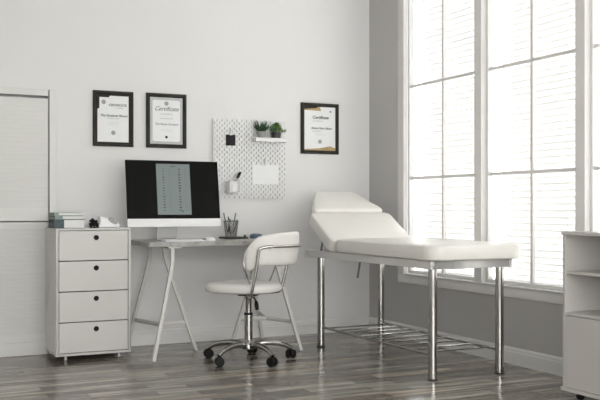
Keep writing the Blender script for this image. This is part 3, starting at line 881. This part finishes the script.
cushion('mattress', [(MX0, 4.275-oy), (MX1, 4.275-oy), (MX1, 5.50-oy), (MX0, 5.50-oy)], .10, .090, Matrix.Translation((0, 0, .695)), .02)
def incl(y, z, deg): return Matrix.Translation((0, y, z)) @ Matrix.Rotation(math.radians(deg), 4, 'X')
MI = incl(5.515-oy, .705, 30)
cushion('backrest_cushion', [(MX0-.01, -.01), (MX1-.02, -.01), (MX1-.02, .39), (MX0-.01, .39)], .045, .10, incl(5.52-oy, .692, 30), .026)
MH = incl(5.515-oy, .705, 30)
cushion('headrest', [(MX0+.02, .395), (MX1-.042, .395), (MX1-.187, .69), (MX0+.165, .69)], .03, .095, MH, .028)
bm = BM(); box(bm, MX0+.04, MX0+.07, 0, .37, -.02, -.001, M=MI); box(bm, MX1-.07, MX1-.04, 0, .37, -.02, -.001, M=MI); box(bm, MX0+.07, MX1-.07, .3, .33, -.02, -.001, M=MI)
box(bm, MX0+.22, MX0+.25, .3, .52, -.024, -.001, M=MI); box(bm, MX1-.25, MX1-.22, .3, .52, -.024, -.001, M=MI)
obj('hinged_frame', bm, RAILM, t)
for x in (MX0+.055, MX1-.055):
    bm = BM(); tube(bm, [(x, 5.76-oy, RZ1), (x, 5.72-oy, .795)], .008, 8); obj('backrest_strut', bm, CHROME, t, smooth=True)
bm = BM(); tube(bm, [(3.02-ox, 5.27-oy, RZ0), (3.00-ox, 5.27-oy, .53)], .007, 8); obj('lever', bm, PENC, t, smooth=True)

# ------------------------------------------------------------------ shelf unit at right
t = thing('storage_shelf', 'white shelf unit with open shelves over a cupboard door at the right edge', 'shelf unit', (3.54, 3.3, 0))
a0, a1, b0, b1, c0, c1 = 3.317-3.54, 3.745-3.54, 2.86-3.3, 3.657-3.3, .045, .877
th = .018
bx('side_panel', (a0+.004, a1, b1-th, b1, c0+th, c1-th), LAMB, t, .001)
bx('side_panel', (a0+.004, a1, b0, b0+th, c0+th, c1-th), LAMB, t, .001)
bx('top_panel', (a0-.004, a1, b0-.004, b1+.004, c1-th, c1), LAMB, t, .001)
bx('bottom_panel', (a0-.008, a1, b0-.004, b1+.004, c0, c0+th), LAMB, t, .001)
bx('back_panel', (a1-.008, a1-.001, b0+th, b1-th, c0+th, c1-th), LAMB, t, 0)
bx('shelf', (a0+.012, a1-.008, b0+th, b1-th, .655, .670), LAMB, t, .001)
bx('shelf', (a0+.004, a1-.008, b0+th, b1-th, .440, .455), LAMB, t, .001)
bx('door', (a0+.002, a0+.018, b0+th+.002, b1-th-.002, c0+th+.003, .437), LAMB, t, .001)
for x, y in ((a0+.06, b1-.07), (a0+.06, b0+.07), (a1-.06, b1-.07), (a1-.06, b0+.07)):
    bm = BM(); box(bm, x-.016, x+.016, y-.016, y+.016, .036, .045); box(bm, x-.010, x+.014, y-.003, y+.003, .018, .036); c = obj('caster', bm, BLACK, t)
    bm = BM(); M = Matrix.Translation((x, y+.008, .018)) @ Matrix.Rotation(PI/2, 4, 'X'); lathe(bm, [(.012, -.005), (.018, -.004), (.018, .004), (.012, .005)], n=16, M=M); obj('wheel', bm, BLACK, c, smooth=True)
    bm = BM(); M = Matrix.Translation((x, y-.008, .018)) @ Matrix.Rotation(PI/2, 4, 'X'); lathe(bm, [(.012, -.005), (.018, -.004), (.018, .004), (.012, .005)], n=16, M=M); obj('wheel', bm, BLACK, c, smooth=True)
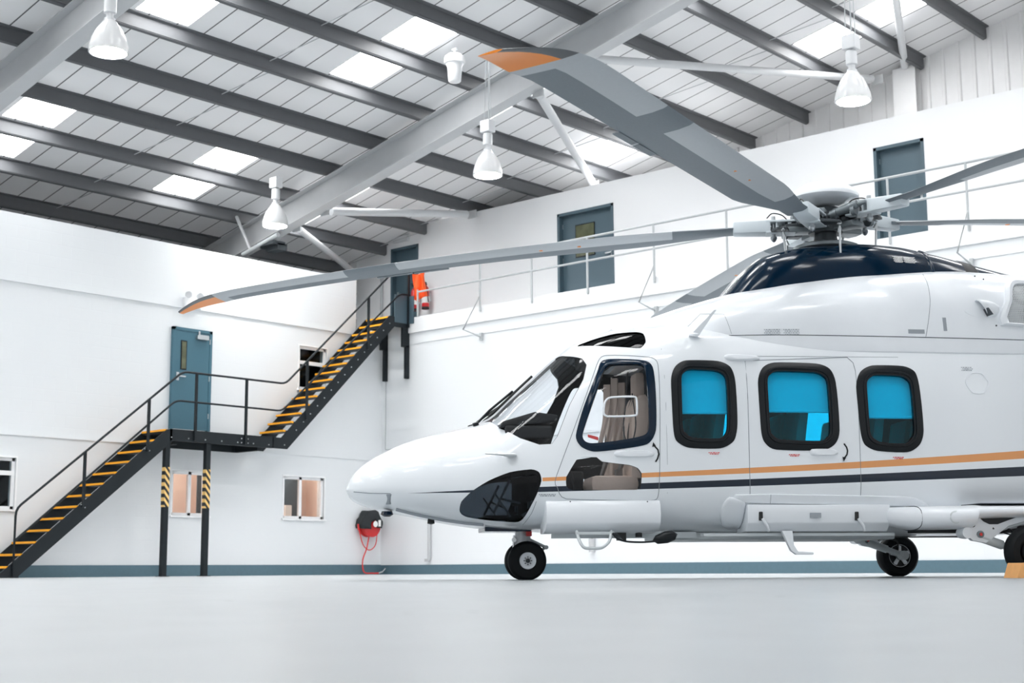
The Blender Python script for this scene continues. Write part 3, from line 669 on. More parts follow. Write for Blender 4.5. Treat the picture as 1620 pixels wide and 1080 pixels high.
def implicit(T,P):
    P=np.asarray(P,float).reshape(-1,3);q=pchip(T,P[:,0]);zt,zb,w,zm,nu,nl=q.T
    dz=P[:,2]-zm;up=dz>0;h=np.where(up,zt-zm,zm-zb);n=np.where(up,nu,nl)
    return (np.abs(P[:,1])/w)**n+(np.abs(dz)/h)**n-1
def snormal(T,P,e=.003):
    P=np.asarray(P,float).reshape(-1,3);g=np.zeros_like(P)
    for k in range(3):
        d=np.zeros(3);d[k]=e;g[:,k]=implicit(T,P+d)-implicit(T,P-d)
    return g/np.maximum(np.linalg.norm(g,axis=1,keepdims=True),1e-9)
def side(T,x,z,s=-1):
    x=np.atleast_1d(x).astype(float);z=np.atleast_1d(z).astype(float);q=pchip(T,x);zt,zb,w,zm,nu,nl=q.T
    dz=z-zm;up=dz>0;h=np.where(up,zt-zm,zm-zb);n=np.where(up,nu,nl)
    r=np.clip(1-(np.abs(dz)/h)**n,1e-4,1)
    return np.stack([x,s*w*r**(1/n),z],1)
def sect(T, x, nth):
    zt, zb, w, zm, nu, nl = pchip(T, x)[0]; ph = np.linspace(0, 2*PI, nth, endpoint=False); c, s_ = np.cos(ph), np.sin(ph)
    n = np.where(s_ > 0, nu, nl); h = np.where(s_ > 0, zt-zm, zm-zb); r = (np.abs(c)**n+np.abs(s_)**n)**(-1/n)
    return np.stack([np.full(nth, x), w*c*r, zm+h*s_*r], 1)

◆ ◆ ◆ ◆

* [AIM OF THE EXERCISE]:
In the data above, please extract the lines from the first one through the line with "PENC, t, smooth=True)", exactly, and keep pictures out.

* [SOLVED EXERCISE]:
Keep writing the Blender script for this image. This is part 3, starting at line 881. This part finishes the script.
cushion('mattress', [(MX0, 4.275-oy), (MX1, 4.275-oy), (MX1, 5.50-oy), (MX0, 5.50-oy)], .10, .090, Matrix.Translation((0, 0, .695)), .02)
def incl(y, z, deg): return Matrix.Translation((0, y, z)) @ Matrix.Rotation(math.radians(deg), 4, 'X')
MI = incl(5.515-oy, .705, 30)
cushion('backrest_cushion', [(MX0-.01, -.01), (MX1-.02, -.01), (MX1-.02, .39), (MX0-.01, .39)], .045, .10, incl(5.52-oy, .692, 30), .026)
MH = incl(5.515-oy, .705, 30)
cushion('headrest', [(MX0+.02, .395), (MX1-.042, .395), (MX1-.187, .69), (MX0+.165, .69)], .03, .095, MH, .028)
bm = BM(); box(bm, MX0+.04, MX0+.07, 0, .37, -.02, -.001, M=MI); box(bm, MX1-.07, MX1-.04, 0, .37, -.02, -.001, M=MI); box(bm, MX0+.07, MX1-.07, .3, .33, -.02, -.001, M=MI)
box(bm, MX0+.22, MX0+.25, .3, .52, -.024, -.001, M=MI); box(bm, MX1-.25, MX1-.22, .3, .52, -.024, -.001, M=MI)
obj('hinged_frame', bm, RAILM, t)
for x in (MX0+.055, MX1-.055):
    bm = BM(); tube(bm, [(x, 5.76-oy, RZ1), (x, 5.72-oy, .795)], .008, 8); obj('backrest_strut', bm, CHROME, t, smooth=True)
bm = BM(); tube(bm, [(3.02-ox, 5.27-oy, RZ0), (3.00-ox, 5.27-oy, .53)], .007, 8); obj('lever', bm, PENC, t, smooth=True)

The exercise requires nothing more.